Needless to say, in the last 5 years flexibility and I have learned to live in the same house...not always happily, but we live. 

It's also important to remember that if you have animals they always, always come first. And that means 7 days a week, all year long. Even on Christmas. So, being flexible about having to move snow on Christmas day, instead of spending time together as a family is a definite possibility. It has happened to me twice in 5 years!

I have learned in my 5 years on the farm to take advantage of EVERY opportunity to be together, or else you will go awhile before you are together. It may mean sitting in a bumpy tractor for the day reading off and on, picking up rocks, and getting some good quality conversation in between. 

It may mean riding in the semi at 4 A.M. eight months pregnant just to spend some time with your hubby. 
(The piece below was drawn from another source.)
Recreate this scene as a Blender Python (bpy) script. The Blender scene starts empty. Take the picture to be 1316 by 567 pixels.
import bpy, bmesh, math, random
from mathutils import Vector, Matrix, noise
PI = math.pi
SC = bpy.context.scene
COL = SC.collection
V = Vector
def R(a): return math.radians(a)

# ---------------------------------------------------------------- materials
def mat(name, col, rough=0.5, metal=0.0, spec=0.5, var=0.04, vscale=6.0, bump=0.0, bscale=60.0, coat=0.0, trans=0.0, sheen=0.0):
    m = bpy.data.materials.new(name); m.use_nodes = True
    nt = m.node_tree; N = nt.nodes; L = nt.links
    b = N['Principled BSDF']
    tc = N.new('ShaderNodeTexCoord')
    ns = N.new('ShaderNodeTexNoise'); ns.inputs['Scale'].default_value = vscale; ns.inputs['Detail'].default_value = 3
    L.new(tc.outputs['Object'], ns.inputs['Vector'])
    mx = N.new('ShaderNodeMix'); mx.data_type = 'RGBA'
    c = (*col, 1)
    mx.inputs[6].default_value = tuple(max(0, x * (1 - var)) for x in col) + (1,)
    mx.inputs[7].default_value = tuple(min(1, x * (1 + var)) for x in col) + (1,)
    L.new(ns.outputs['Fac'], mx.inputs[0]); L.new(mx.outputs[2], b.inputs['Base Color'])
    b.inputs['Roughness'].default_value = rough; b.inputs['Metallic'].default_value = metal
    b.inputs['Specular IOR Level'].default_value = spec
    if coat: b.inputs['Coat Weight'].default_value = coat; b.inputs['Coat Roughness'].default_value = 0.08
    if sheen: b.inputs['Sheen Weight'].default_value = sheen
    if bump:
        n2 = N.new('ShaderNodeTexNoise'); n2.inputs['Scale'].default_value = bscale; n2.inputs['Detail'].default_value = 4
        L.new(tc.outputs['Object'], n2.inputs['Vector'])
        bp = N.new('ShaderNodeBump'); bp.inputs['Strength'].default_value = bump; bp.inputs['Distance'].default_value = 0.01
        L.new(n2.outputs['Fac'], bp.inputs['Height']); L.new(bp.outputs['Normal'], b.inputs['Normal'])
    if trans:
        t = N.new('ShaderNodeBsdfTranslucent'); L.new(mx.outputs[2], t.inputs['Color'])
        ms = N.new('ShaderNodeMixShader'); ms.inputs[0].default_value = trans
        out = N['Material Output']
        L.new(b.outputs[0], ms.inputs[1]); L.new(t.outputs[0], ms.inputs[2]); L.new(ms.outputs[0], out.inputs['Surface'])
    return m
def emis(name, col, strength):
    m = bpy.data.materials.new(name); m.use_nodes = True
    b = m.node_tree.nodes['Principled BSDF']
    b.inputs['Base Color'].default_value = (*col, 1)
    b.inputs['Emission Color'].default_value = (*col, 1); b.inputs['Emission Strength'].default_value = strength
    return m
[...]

It may mean taking silly pictures in the tractor at midnight while you wait for the last few loads of silage, because you only have a few to go before you are done. 

Flexibility and I haven't always been friends. 

But, I have learned to be flexible.

Some of the best memories I have of me and my farmer are during those long nights in the tractor taking funny photos, cleaning grain bins, driving around checking fields, and even a sushi date every now and then. 

It may be hard to be flexible at times, but I think you will find, just as I did, that sometimes the best memories come from those times of being willing to add some flexibility in your schedule.